** BEGIN **
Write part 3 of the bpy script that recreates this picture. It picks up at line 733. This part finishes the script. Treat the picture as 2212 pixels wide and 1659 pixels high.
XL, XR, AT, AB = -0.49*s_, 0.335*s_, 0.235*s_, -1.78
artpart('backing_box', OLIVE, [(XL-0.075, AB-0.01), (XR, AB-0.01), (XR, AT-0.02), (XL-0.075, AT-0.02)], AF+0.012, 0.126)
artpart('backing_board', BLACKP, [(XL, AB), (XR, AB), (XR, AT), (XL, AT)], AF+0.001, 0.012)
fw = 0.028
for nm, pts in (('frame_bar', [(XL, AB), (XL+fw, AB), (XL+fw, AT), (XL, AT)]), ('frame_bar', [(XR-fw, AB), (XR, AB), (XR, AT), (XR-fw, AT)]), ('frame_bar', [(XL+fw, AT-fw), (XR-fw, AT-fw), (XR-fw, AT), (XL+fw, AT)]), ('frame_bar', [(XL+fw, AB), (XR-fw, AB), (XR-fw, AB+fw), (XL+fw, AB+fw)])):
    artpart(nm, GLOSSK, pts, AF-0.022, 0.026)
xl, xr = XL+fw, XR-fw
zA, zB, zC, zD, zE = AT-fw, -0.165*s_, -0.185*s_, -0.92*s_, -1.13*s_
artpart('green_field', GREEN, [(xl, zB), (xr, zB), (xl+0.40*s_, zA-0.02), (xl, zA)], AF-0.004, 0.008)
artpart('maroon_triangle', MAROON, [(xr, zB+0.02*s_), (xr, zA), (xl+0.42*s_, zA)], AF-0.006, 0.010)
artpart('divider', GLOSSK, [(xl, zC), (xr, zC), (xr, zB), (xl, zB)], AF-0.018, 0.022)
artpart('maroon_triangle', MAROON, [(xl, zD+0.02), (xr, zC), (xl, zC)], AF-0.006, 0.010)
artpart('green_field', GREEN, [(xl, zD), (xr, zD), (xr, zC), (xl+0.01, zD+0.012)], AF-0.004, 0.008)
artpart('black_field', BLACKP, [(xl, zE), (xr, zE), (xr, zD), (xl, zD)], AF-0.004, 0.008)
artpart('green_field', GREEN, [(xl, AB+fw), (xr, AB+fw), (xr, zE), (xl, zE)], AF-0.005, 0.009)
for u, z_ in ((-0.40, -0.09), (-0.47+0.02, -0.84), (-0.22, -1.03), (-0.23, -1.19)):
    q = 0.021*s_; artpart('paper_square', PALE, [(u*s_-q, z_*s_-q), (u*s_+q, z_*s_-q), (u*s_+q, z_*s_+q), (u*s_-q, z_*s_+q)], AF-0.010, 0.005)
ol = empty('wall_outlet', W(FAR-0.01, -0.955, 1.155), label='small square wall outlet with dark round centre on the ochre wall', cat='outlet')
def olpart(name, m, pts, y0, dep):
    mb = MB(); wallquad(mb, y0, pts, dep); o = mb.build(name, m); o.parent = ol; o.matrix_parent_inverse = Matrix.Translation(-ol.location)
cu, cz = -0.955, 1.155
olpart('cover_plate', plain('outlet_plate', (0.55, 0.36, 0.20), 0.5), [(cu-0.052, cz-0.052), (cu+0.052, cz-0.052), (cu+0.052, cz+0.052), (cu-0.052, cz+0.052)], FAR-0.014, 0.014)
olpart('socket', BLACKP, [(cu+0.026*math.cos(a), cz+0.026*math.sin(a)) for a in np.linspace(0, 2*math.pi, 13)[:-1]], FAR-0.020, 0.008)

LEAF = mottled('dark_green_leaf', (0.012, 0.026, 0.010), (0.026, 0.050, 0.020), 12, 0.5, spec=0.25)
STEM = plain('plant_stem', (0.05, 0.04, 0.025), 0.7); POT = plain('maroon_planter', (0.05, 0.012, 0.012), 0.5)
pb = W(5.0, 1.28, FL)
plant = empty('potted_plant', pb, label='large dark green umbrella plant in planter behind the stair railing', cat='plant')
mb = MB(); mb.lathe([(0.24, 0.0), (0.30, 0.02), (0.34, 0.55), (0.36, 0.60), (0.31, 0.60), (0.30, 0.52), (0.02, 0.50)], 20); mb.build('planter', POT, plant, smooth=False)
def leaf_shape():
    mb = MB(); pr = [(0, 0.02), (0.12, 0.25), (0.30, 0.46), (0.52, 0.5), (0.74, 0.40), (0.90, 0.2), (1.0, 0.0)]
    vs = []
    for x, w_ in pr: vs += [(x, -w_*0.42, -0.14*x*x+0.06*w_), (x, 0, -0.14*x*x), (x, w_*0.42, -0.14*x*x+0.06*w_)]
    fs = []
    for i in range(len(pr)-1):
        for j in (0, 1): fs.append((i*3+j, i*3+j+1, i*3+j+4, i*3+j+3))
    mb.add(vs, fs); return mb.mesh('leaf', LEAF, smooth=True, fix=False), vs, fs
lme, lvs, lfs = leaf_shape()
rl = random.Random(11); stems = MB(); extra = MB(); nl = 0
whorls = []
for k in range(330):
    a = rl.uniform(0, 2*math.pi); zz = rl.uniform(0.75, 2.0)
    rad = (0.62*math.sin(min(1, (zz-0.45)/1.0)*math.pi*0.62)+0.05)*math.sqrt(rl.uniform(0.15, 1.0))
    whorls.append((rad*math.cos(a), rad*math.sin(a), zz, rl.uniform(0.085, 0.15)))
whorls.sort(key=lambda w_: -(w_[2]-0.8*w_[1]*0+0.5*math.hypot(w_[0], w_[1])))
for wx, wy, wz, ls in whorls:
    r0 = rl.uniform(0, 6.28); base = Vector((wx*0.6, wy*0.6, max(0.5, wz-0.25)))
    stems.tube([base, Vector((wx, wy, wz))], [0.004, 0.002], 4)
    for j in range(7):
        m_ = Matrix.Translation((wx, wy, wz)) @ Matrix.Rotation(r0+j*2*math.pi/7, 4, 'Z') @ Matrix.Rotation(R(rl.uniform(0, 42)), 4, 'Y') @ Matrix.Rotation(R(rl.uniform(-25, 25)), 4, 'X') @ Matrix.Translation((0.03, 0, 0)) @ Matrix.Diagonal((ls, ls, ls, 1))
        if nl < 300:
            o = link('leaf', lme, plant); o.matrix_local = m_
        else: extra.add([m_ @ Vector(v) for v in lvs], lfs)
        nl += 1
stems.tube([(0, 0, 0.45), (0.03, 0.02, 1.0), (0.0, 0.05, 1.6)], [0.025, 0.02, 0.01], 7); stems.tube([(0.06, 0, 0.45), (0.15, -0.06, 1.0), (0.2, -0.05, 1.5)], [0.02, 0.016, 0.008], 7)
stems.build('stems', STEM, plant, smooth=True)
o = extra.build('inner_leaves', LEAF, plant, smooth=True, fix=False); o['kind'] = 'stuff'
** END **
Task brief
Give an exact copy of all the data shown above.

Task response
Write part 3 of the bpy script that recreates this picture. It picks up at line 733. This part finishes the script. Treat the picture as 2212 pixels wide and 1659 pixels high.
XL, XR, AT, AB = -0.49*s_, 0.335*s_, 0.235*s_, -1.78
artpart('backing_box', OLIVE, [(XL-0.075, AB-0.01), (XR, AB-0.01), (XR, AT-0.02), (XL-0.075, AT-0.02)], AF+0.012, 0.126)
artpart('backing_board', BLACKP, [(XL, AB), (XR, AB), (XR, AT), (XL, AT)], AF+0.001, 0.012)
fw = 0.028
for nm, pts in (('frame_bar', [(XL, AB), (XL+fw, AB), (XL+fw, AT), (XL, AT)]), ('frame_bar', [(XR-fw, AB), (XR, AB), (XR, AT), (XR-fw, AT)]), ('frame_bar', [(XL+fw, AT-fw), (XR-fw, AT-fw), (XR-fw, AT), (XL+fw, AT)]), ('frame_bar', [(XL+fw, AB), (XR-fw, AB), (XR-fw, AB+fw), (XL+fw, AB+fw)])):
    artpart(nm, GLOSSK, pts, AF-0.022, 0.026)
xl, xr = XL+fw, XR-fw
zA, zB, zC, zD, zE = AT-fw, -0.165*s_, -0.185*s_, -0.92*s_, -1.13*s_
artpart('green_field', GREEN, [(xl, zB), (xr, zB), (xl+0.40*s_, zA-0.02), (xl, zA)], AF-0.004, 0.008)
artpart('maroon_triangle', MAROON, [(xr, zB+0.02*s_), (xr, zA), (xl+0.42*s_, zA)], AF-0.006, 0.010)
artpart('divider', GLOSSK, [(xl, zC), (xr, zC), (xr, zB), (xl, zB)], AF-0.018, 0.022)
artpart('maroon_triangle', MAROON, [(xl, zD+0.02), (xr, zC), (xl, zC)], AF-0.006, 0.010)
artpart('green_field', GREEN, [(xl, zD), (xr, zD), (xr, zC), (xl+0.01, zD+0.012)], AF-0.004, 0.008)
artpart('black_field', BLACKP, [(xl, zE), (xr, zE), (xr, zD), (xl, zD)], AF-0.004, 0.008)
artpart('green_field', GREEN, [(xl, AB+fw), (xr, AB+fw), (xr, zE), (xl, zE)], AF-0.005, 0.009)
for u, z_ in ((-0.40, -0.09), (-0.47+0.02, -0.84), (-0.22, -1.03), (-0.23, -1.19)):
    q = 0.021*s_; artpart('paper_square', PALE, [(u*s_-q, z_*s_-q), (u*s_+q, z_*s_-q), (u*s_+q, z_*s_+q), (u*s_-q, z_*s_+q)], AF-0.010, 0.005)
ol = empty('wall_outlet', W(FAR-0.01, -0.955, 1.155), label='small square wall outlet with dark round centre on the ochre wall', cat='outlet')
def olpart(name, m, pts, y0, dep):
    mb = MB(); wallquad(mb, y0, pts, dep); o = mb.build(name, m); o.parent = ol; o.matrix_parent_inverse = Matrix.Translation(-ol.location)
cu, cz = -0.955, 1.155
olpart('cover_plate', plain('outlet_plate', (0.55, 0.36, 0.20), 0.5), [(cu-0.052, cz-0.052), (cu+0.052, cz-0.052), (cu+0.052, cz+0.052), (cu-0.052, cz+0.052)], FAR-0.014, 0.014)
olpart('socket', BLACKP, [(cu+0.026*math.cos(a), cz+0.026*math.sin(a)) for a in np.linspace(0, 2*math.pi, 13)[:-1]], FAR-0.020, 0.008)

LEAF = mottled('dark_green_leaf', (0.012, 0.026, 0.010), (0.026, 0.050, 0.020), 12, 0.5, spec=0.25)
STEM = plain('plant_stem', (0.05, 0.04, 0.025), 0.7); POT = plain('maroon_planter', (0.05, 0.012, 0.012), 0.5)
pb = W(5.0, 1.28, FL)
plant = empty('potted_plant', pb, label='large dark green umbrella plant in planter behind the stair railing', cat='plant')
mb = MB(); mb.lathe([(0.24, 0.0), (0.30, 0.02), (0.34, 0.55), (0.36, 0.60), (0.31, 0.60), (0.30, 0.52), (0.02, 0.50)], 20); mb.build('planter', POT, plant, smooth=False)
def leaf_shape():
    mb = MB(); pr = [(0, 0.02), (0.12, 0.25), (0.30, 0.46), (0.52, 0.5), (0.74, 0.40), (0.90, 0.2), (1.0, 0.0)]
    vs = []
    for x, w_ in pr: vs += [(x, -w_*0.42, -0.14*x*x+0.06*w_), (x, 0, -0.14*x*x), (x, w_*0.42, -0.14*x*x+0.06*w_)]
    fs = []
    for i in range(len(pr)-1):
        for j in (0, 1): fs.append((i*3+j, i*3+j+1, i*3+j+4, i*3+j+3))
    mb.add(vs, fs); return mb.mesh('leaf', LEAF, smooth=True, fix=False), vs, fs
lme, lvs, lfs = leaf_shape()
rl = random.Random(11); stems = MB(); extra = MB(); nl = 0
whorls = []
for k in range(330):
    a = rl.uniform(0, 2*math.pi); zz = rl.uniform(0.75, 2.0)
    rad = (0.62*math.sin(min(1, (zz-0.45)/1.0)*math.pi*0.62)+0.05)*math.sqrt(rl.uniform(0.15, 1.0))
    whorls.append((rad*math.cos(a), rad*math.sin(a), zz, rl.uniform(0.085, 0.15)))
whorls.sort(key=lambda w_: -(w_[2]-0.8*w_[1]*0+0.5*math.hypot(w_[0], w_[1])))
for wx, wy, wz, ls in whorls:
    r0 = rl.uniform(0, 6.28); base = Vector((wx*0.6, wy*0.6, max(0.5, wz-0.25)))
    stems.tube([base, Vector((wx, wy, wz))], [0.004, 0.002], 4)
    for j in range(7):
        m_ = Matrix.Translation((wx, wy, wz)) @ Matrix.Rotation(r0+j*2*math.pi/7, 4, 'Z') @ Matrix.Rotation(R(rl.uniform(0, 42)), 4, 'Y') @ Matrix.Rotation(R(rl.uniform(-25, 25)), 4, 'X') @ Matrix.Translation((0.03, 0, 0)) @ Matrix.Diagonal((ls, ls, ls, 1))
        if nl < 300:
            o = link('leaf', lme, plant); o.matrix_local = m_
        else: extra.add([m_ @ Vector(v) for v in lvs], lfs)
        nl += 1
stems.tube([(0, 0, 0.45), (0.03, 0.02, 1.0), (0.0, 0.05, 1.6)], [0.025, 0.02, 0.01], 7); stems.tube([(0.06, 0, 0.45), (0.15, -0.06, 1.0), (0.2, -0.05, 1.5)], [0.02, 0.016, 0.008], 7)
stems.build('stems', STEM, plant, smooth=True)
o = extra.build('inner_leaves', LEAF, plant, smooth=True, fix=False); o['kind'] = 'stuff'